I manage this mostly by not letting Wilber's fascinating model get in the way of my own personal experience of reality (that it is magickal, that magick exists, that magick can be worked, that magick is a valid spiritual path, that magick can offer enlightenment as good as anything else.)
I have not entirely reconciled the two -- hence the integral magickal model I have been creating -- but I spend time examining things carefully and sorting it out a bit more each day (and each chapter draft). Truth be told, I don't think the models can be reconciled while Wilber is alive, because so long as he is the final authority on his model it does not seem that magickal beliefs, practices, or experiences will be worked into it. So I've sucked it up and I'm trying to do my best on my own with what information I have. I compare notes with other magicians and refine. I contemplate.
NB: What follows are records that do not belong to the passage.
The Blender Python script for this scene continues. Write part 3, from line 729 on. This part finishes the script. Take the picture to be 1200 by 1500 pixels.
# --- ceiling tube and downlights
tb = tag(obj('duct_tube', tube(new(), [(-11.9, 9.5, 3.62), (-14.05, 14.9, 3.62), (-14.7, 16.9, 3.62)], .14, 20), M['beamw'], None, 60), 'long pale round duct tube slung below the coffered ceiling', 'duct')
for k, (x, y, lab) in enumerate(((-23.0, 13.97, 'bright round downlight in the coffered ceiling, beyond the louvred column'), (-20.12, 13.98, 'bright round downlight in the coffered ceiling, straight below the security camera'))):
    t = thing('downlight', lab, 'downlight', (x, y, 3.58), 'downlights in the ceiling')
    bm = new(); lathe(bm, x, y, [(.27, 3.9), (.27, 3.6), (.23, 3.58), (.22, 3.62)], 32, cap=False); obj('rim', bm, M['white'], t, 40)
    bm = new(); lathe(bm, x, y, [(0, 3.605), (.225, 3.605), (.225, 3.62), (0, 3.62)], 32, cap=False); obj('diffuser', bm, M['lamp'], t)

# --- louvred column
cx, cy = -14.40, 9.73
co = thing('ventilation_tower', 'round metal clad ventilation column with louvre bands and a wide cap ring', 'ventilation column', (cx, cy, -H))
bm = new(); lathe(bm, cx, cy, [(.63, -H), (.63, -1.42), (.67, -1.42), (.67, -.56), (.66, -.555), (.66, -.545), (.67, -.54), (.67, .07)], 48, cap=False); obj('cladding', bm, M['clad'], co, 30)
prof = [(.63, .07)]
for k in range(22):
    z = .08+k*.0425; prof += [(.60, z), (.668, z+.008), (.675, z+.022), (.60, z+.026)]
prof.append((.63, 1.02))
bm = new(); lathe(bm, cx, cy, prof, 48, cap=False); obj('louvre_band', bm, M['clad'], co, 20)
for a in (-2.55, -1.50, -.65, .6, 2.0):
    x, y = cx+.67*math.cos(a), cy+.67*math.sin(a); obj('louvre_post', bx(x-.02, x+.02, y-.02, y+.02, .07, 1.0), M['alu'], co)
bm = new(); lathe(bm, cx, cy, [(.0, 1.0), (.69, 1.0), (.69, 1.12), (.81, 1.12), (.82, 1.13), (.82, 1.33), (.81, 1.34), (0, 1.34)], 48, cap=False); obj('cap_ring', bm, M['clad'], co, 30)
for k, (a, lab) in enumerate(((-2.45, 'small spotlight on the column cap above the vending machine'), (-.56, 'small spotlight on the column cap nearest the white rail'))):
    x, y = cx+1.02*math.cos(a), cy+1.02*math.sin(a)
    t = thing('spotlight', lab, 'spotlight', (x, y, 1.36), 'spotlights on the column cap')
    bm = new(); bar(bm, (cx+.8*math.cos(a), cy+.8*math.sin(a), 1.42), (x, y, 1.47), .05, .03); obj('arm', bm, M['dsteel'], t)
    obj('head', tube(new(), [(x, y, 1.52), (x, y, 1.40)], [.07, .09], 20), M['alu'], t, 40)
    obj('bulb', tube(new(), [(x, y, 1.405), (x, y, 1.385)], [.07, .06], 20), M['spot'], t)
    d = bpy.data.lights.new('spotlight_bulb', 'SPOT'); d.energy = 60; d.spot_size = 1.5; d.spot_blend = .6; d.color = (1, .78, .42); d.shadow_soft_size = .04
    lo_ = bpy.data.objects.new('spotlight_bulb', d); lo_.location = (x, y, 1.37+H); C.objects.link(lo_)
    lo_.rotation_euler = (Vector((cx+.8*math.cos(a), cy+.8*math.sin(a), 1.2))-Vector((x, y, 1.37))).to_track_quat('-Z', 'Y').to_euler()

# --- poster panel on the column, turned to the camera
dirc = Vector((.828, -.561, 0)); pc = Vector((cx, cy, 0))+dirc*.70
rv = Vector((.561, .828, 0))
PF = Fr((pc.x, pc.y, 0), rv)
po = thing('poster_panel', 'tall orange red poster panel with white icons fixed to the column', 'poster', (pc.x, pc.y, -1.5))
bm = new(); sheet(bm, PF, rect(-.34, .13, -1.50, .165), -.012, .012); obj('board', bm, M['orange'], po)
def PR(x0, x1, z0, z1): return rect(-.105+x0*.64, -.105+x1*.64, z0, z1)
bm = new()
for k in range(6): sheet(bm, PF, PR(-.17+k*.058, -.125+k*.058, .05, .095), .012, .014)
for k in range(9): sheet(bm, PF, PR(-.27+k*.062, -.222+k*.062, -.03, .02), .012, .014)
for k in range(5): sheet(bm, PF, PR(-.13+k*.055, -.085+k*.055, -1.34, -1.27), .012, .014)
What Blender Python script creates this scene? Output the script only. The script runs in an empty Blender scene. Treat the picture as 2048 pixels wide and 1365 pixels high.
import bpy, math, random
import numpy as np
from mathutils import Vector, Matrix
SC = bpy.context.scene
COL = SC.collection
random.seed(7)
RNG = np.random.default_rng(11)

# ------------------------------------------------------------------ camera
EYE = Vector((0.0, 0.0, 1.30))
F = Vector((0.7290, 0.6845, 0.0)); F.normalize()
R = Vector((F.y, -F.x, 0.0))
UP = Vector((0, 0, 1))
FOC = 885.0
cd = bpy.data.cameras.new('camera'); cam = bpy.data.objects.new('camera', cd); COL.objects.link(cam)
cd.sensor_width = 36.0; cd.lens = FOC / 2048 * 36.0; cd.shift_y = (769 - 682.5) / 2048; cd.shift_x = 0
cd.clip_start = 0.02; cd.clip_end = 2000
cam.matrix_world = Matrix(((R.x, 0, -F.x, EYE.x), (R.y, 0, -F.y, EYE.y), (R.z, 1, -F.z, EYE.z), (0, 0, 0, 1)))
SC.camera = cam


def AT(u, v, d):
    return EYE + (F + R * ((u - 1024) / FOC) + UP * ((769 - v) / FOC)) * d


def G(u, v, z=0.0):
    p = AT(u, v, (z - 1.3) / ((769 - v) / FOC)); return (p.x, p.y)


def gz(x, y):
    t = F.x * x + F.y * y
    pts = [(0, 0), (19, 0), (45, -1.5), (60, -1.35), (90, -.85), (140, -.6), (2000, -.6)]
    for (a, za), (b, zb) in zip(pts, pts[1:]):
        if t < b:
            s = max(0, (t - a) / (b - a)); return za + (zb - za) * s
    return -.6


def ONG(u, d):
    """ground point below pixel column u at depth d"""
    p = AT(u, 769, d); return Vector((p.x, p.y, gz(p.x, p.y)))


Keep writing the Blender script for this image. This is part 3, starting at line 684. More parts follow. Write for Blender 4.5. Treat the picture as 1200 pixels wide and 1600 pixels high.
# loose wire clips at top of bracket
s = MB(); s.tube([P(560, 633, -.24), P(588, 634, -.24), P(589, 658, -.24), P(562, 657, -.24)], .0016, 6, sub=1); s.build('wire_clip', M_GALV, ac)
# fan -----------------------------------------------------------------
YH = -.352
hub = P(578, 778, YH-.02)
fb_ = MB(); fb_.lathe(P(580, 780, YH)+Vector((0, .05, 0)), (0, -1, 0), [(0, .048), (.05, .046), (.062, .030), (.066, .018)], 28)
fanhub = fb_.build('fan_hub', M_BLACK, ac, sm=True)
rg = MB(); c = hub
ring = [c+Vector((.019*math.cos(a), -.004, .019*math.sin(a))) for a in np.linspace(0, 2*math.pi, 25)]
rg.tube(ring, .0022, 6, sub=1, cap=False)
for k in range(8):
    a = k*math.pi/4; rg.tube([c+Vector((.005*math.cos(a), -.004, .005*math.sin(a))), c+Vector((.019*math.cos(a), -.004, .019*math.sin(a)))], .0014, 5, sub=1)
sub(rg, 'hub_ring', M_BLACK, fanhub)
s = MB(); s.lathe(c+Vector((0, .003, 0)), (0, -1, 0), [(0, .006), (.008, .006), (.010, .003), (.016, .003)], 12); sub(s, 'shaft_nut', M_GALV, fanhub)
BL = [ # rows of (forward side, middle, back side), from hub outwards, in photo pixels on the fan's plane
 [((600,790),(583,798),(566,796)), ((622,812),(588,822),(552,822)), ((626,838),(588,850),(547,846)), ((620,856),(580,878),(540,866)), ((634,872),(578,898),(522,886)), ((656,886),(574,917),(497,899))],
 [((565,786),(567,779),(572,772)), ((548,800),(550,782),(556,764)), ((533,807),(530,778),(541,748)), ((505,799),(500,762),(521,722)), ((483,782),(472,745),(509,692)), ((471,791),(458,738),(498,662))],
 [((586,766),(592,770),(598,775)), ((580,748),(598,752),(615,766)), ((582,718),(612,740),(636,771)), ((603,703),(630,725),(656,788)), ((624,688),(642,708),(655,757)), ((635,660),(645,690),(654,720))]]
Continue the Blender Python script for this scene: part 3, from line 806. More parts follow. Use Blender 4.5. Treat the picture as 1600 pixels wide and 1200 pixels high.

I hope I've answered your questions. Please feel free to write me back with any questions I might have raised, or other questions you might have in this regard. If you are looking for futher resources online you may be interested to read some of the online work of M. Alan at
http://www.kheper.net/topics/Wilber
Alan is an occultist with a strong background and understanding in modern occult philosophy who has also been highly drawn to the works of Ken Wilber. He has several analyses of various points of Wilber's model and philosophy along with several of his own critiques about things like Wilber's failure to incorporate occultism into his model. Specifically, you might be interested in
http://www.kheper.net/topics/Wilber/no_
which is one of the papers I am citing in my own book on the topic of Wilber's lack of space for occultism within his Integral model. Alan's insights into Wilber's model carry the clarity one would ask of an academic, with the magickal worldview one would find in an adept of the occult traditions. Alan also examines some other flaws in Wilber's model which need similar shoring up before it can come even close to truly being a "theory of everything."
Thank you for this opportunity to babble. I hope you find the information you're looking for. Best of luck to you.